The autorelease pool is something created upon every event the iPhone sends your application. It is created before any code runs, and released after all your code is done, for each event. Any objects that you call autorelease on will be put into the current autorelease pool. Any objects in the autorelease pool will be released as many times as they were added, after your code completes. In this way, you don't have to worry about who's responsible for releasing an object created by one method and returned to another method.
You can create your own autorelease pools as necessary.
str = [[NSString alloc] initWithString:#"Hi there!"];
This line creates a string that is not in an autorelease pool, so you have to release it manually. Simply writing
#"Hi there!";
returns a string that you don't have to worry about releasing. Extending your previous example:
str = [[[NSString alloc] initWithString:#"Hi there!"] autorelease];
would be another method of creating a string you don't need to worry about releasing.
One difference between garbage collection and autorelease pools is that garbage collection works with circular references. Using autorelease pools, you don't want to have two objects that retain each other and hope that once nothing else refers to them, they will go out of existence; they won't.

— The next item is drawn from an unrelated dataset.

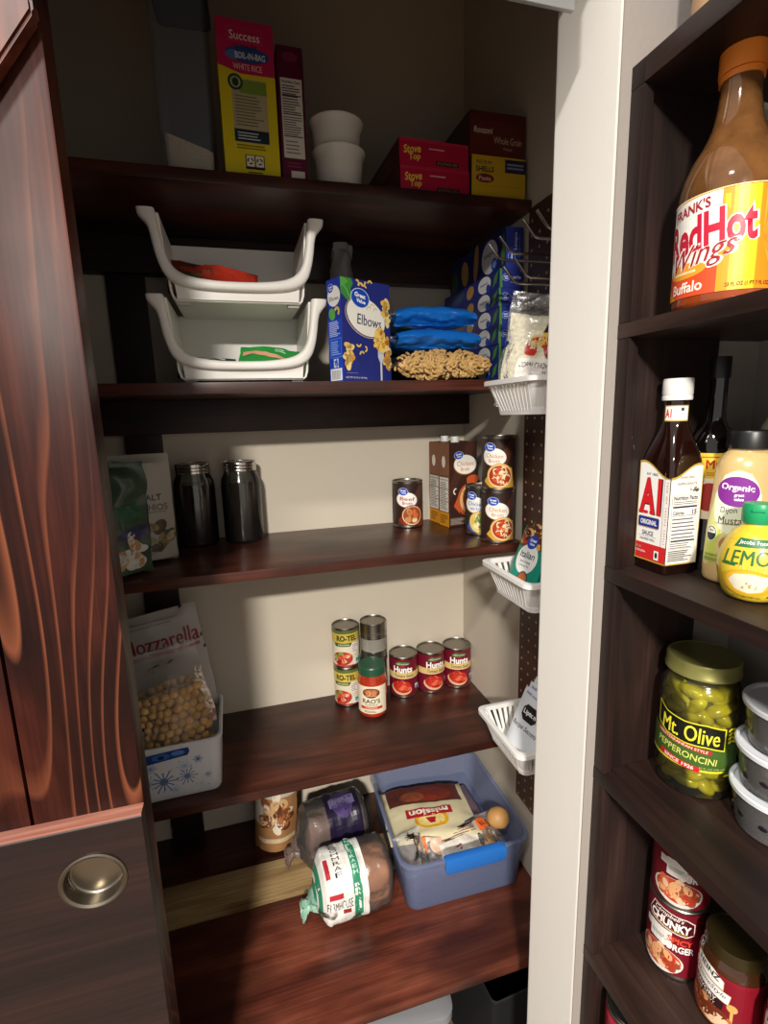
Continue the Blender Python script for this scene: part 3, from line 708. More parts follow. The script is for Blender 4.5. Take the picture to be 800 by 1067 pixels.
def elb_l(a):
    w, h = .041, .176
    a.rect(0, 0, w, h, '#2438a4'); a.rect(0, 0, w, .108, '#1d48c8'); a.ell(.021, .147, .019, .0175, '#f0eee6'); a.text('Elbows', .021, .143, .007, '#262f7c', w=.028); gv(a, .012, .161, .0085, .007)
    a.ell(.014, .117, .009, .011, '#62b04c', 30); a.arc(.029, .12, .006, -60, 160, .005, '#e6c04a')
    a.lines(.004, .078, .038, .105, 9, '#c6d4fa', 3, .5); a.rect(.005, .042, .039, .075, '#6f9cf0'); a.rect(.006, .043, .038, .074, '#1f55cf'); a.lines(.008, .046, .036, .071, 7, '#a9c4fa', 4, .4)
    a.rect(.014, .025, .028, .04, '#e8ecf8'); a.bits(.021, .032, .006, .006, 8, ['#1d48c8'], .004, 2); a.rect(.003, .002, .038, .023, '#f0f0f0')
    for k in range(16): a.rect(.008 + k * .0016, .004, .008 + k * .0016 + .0004 + .0006 * (k % 3 == 0), .02, '#222222', k > 0)
carton('elbow_pasta_box', 'navy blue elbow macaroni box standing right of the white bins', 'box', (.190, .9245, S2 + .0005), radians(25), .1135, .041, .176, '#262f7c', elb, elb_l)
t = thing('clear_bag', 'crumpled clear plastic bag standing behind the navy elbow box', 'bag', (.235, 1.12, S2 + .0005), rz=.2)
mesh_obj('bag_film', Pouch(.072, .288, .07, 21, top=.10, wr=.010, bulge=1.7, taper=.45).mesh(), film('grey_film', haze=.30, tint='#d8d4ce', gloss=.5), t, True)
# pasta bags piled flat
def pastabag(name, lab, loc, rz, w, L, d, seed, window):
    t = thing(name, lab, 'bag', loc, rz, group='pasta bags piled on the second shelf')
    M = Matrix.Translation((0, 0, d * .5)) @ Matrix.Rotation(-pi / 2, 4, 'X') @ Matrix.Translation((0, 0, 0))
    p = Pouch(w, L, d, seed, top=.12, bot=.10, wr=.005, bulge=3.2)
    b = p.mesh(24, 26)
    if window:
        q = Pouch(w * .95, L * .93, d * .94, seed, top=.1, bot=.1, wr=.003, bulge=3)
        mesh_obj('pasta_filling', q.mesh(24, 26), mat('elbow_filling', '#c29a5c', .6, bump=.8, bscale=120, vary=.35), t, True, Matrix.Translation((0, .008, d * .5)) @ Matrix.Rotation(-pi / 2, 4, 'X'))
        mesh_obj('clear_film', b, CLEAR, t, True, M)
        b = BM(); rnd = random.Random(5)
        for i in range(330):                             # macaroni pressed against the near end of the bag
            x = rnd.uniform(-.46, .46) * w; hz = rnd.uniform(-.88, .88) * d * .5 * (1 - abs(2 * x / w) ** 3.2) ** .8
            yy = min(.08, L * .10 * (abs(hz) / (d * .5)) ** 2 / max(.12, (1 - abs(2 * x / w) ** 3.2)) ** 2) + .001
            c = Vector((x, yy, d * .5 + hz)); a0 = rnd.uniform(0, 6.28); R = Matrix.Rotation(a0, 3, 'Y') @ Matrix.Rotation(rnd.uniform(-.6, .6), 3, 'X')
            tube(b, [c + R @ Vector((.0062 * cos(q_), 0, .0062 * sin(q_))) for q_ in (0, .5, 1, 1.5, 2, 2.5)], .0024, 6)
        o = mesh_obj('elbow_macaroni', b, mat('macaroni', '#c49e62', .5, vary=.15, bscale=60), t, True); o['kind'] = 'stuff'
    else:
        mesh_obj('bag_film', b, mat('bag_bright_blue', '#1566c0', .22), t, True, M)
        b = BM(); R = []                                 # folded-over end flap with a pale yellow edge
        for j in range(33):
            f = -1 + 2 * j / 32; x = f * w * .47; row = []
            for k in range(13):
                g = k / 12; n_ = mnoise.noise(Vector((x * 34 + seed * 3, g * 2.2, seed))) + .5 * mnoise.noise(Vector((x * 80, g * 6, seed)))
                row.append((x + .004 * n_, .012 - .021 * sin(pi * min(1, g * 1.15)) ** .6 + .006 * n_, d * (.97 - .85 * g) * (1 - .22 * abs(f) ** 3) + .004 * n_))
            R.append(row)
        rings(b, R, False); mesh_obj('end_flap', b, mat('bag_bright_blue', '#1566c0', .22), t, True)
        a = Art(); a.rect(-w * .44, .03, w * .44, L * .8, '#d9c34a'); a.rect(-w * .3, .05, w * .3, L * .7, '#1d3fa8'); a.rect(-.03, L * .4, .03, L * .41, '#f4f4f4')
        MM = Matrix.Translation((0, 0, d * .5)) @ Matrix.Rotation(-pi / 2, 4, 'X')
        a.build('label', p.front(.001, MM), t, du=.008, dv=.008)
    return t
pastabag('pasta_bag', 'clear bag of elbow macaroni lying at the bottom of the pasta bag pile', (.388, .925, S2 + .004), 0, .196, .20, .052, 31, True)
pastabag('pasta_bag', 'bright blue pasta bag lying in the middle of the pile, right of the elbow box', (.378, .935, S2 + .0565), radians(1), .178, .20, .040, 32, False)
pastabag('pasta_bag', 'bright blue pasta bag lying on top of the pile, right of the elbow box', (.374, .94, S2 + .098), radians(-2), .168, .19, .040, 33, False)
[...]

If self is nil after the super initialisation then you're probably out of memory. Your only reasonable course of action is to return nil and hope things get handled gracefully further up the stack.

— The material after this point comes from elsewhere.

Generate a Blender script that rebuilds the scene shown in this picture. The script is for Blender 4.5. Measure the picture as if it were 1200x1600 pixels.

Static methods aren't allowed allocate on the heap, therefore there's nothing to free.
In the first instance, the string is compiled into the data segment of your app and cannot be freed. In the second instance, you are allocating memory from the heap and copying your static string (from the data segment) into it.
It's simple garbage collection. As to why to use it, the simple answer is don't. It's not recommended to use autorelease on the iPhone due to limited resources.